• **What you should do**: Filter the listing and keep only the lines with the word "scene".
____ Data records
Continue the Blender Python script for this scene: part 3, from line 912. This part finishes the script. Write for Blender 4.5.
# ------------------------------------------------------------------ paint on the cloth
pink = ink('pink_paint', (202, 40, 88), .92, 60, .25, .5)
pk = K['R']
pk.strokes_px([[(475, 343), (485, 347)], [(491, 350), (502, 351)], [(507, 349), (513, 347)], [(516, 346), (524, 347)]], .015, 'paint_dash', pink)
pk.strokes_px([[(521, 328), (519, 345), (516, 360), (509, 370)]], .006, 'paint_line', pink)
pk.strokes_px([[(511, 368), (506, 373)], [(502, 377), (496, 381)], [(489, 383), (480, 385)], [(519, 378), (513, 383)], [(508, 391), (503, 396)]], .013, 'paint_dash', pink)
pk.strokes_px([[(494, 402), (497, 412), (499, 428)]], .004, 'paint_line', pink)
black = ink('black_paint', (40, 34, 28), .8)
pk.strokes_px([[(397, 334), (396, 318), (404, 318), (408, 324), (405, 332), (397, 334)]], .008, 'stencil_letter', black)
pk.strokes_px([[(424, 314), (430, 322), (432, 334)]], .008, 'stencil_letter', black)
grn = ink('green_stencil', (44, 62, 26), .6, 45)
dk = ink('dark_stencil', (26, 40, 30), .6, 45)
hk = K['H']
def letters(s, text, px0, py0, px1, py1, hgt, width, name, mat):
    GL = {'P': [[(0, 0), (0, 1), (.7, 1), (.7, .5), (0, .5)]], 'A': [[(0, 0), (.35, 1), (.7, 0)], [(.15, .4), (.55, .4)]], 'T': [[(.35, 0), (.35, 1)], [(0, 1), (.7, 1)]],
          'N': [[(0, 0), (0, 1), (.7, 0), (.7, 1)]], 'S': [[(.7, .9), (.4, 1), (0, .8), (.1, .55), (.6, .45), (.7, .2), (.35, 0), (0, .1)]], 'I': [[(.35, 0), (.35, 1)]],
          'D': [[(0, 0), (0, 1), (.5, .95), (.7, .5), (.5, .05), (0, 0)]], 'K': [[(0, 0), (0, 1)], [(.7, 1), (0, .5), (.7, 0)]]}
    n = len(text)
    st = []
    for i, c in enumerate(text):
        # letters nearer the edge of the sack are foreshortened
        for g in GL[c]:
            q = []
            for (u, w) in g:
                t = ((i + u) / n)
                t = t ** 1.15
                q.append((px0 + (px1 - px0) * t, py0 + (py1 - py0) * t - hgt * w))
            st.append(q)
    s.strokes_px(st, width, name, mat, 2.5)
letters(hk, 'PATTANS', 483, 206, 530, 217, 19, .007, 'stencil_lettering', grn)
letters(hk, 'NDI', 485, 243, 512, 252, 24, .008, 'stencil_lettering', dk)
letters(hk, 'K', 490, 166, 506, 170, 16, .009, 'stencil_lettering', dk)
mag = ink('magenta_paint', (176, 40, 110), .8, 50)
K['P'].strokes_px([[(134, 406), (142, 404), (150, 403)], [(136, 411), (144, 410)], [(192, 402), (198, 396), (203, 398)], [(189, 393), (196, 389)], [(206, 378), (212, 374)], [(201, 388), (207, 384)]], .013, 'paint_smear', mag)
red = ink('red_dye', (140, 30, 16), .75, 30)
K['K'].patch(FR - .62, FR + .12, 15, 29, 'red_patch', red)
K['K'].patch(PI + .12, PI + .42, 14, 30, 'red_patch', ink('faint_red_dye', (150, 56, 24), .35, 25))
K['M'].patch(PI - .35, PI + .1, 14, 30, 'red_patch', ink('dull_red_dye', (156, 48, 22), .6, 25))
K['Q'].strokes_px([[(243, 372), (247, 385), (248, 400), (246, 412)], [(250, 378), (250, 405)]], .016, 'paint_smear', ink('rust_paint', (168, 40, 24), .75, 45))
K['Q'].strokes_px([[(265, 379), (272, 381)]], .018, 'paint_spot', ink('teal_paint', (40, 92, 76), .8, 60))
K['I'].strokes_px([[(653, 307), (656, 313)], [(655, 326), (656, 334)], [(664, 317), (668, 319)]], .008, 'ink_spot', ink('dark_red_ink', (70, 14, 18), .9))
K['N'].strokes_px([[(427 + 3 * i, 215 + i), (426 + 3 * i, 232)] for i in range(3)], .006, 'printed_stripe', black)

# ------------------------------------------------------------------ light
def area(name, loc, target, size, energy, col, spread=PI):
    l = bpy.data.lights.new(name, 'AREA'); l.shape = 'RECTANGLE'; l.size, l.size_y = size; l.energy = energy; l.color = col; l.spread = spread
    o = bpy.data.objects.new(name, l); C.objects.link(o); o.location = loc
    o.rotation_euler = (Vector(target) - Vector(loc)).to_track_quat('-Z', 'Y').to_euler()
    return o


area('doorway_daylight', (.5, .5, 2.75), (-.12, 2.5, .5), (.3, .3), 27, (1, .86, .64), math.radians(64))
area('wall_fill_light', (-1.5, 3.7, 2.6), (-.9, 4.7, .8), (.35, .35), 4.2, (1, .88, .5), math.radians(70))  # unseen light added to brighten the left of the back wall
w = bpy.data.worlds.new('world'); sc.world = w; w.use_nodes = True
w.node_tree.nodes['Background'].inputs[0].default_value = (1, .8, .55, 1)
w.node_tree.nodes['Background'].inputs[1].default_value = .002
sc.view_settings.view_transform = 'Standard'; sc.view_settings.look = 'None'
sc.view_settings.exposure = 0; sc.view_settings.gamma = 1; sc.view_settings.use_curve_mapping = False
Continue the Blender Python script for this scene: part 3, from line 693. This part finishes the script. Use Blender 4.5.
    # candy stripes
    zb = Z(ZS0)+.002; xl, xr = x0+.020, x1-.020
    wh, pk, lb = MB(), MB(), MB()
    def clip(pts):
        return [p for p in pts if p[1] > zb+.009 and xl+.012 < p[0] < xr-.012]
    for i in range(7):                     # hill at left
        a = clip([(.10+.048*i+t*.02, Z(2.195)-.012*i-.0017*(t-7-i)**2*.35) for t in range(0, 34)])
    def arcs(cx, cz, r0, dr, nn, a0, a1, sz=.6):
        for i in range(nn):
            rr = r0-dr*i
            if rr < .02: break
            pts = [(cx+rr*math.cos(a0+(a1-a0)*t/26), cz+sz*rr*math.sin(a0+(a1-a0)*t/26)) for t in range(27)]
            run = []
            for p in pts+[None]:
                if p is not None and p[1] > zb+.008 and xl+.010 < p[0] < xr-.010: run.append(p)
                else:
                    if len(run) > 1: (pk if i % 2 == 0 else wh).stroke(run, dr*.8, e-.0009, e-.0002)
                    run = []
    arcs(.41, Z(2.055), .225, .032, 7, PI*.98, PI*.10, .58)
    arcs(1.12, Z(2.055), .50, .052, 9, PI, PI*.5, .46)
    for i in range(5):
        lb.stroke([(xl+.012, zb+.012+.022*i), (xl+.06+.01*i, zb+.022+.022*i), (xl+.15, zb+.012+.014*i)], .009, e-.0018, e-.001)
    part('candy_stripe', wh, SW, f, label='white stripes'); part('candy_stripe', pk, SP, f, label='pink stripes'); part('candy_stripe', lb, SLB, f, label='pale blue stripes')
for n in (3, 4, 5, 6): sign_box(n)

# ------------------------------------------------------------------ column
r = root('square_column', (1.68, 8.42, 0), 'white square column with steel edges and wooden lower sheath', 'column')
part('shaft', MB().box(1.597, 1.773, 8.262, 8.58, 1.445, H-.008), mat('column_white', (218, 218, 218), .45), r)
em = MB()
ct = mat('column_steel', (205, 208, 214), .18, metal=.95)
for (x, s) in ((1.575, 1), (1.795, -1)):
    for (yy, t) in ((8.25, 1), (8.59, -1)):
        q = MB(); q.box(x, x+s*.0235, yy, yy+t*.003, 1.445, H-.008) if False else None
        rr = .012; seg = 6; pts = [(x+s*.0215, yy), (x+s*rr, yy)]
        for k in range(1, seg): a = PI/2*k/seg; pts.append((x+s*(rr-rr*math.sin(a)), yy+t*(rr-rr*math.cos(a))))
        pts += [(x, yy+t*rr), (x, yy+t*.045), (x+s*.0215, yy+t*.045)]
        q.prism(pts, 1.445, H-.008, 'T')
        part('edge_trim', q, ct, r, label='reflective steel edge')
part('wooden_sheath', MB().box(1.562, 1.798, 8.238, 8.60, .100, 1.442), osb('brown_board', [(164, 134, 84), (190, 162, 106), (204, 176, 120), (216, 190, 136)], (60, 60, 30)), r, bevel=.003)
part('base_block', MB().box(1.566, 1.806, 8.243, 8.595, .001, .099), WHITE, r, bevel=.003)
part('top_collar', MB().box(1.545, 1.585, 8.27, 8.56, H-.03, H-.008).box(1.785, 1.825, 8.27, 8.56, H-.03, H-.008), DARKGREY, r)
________
• **Exercise answer**:
Continue the Blender Python script for this scene: part 3, from line 912. This part finishes the script. Write for Blender 4.5.
Continue the Blender Python script for this scene: part 3, from line 693. This part finishes the script. Use Blender 4.5.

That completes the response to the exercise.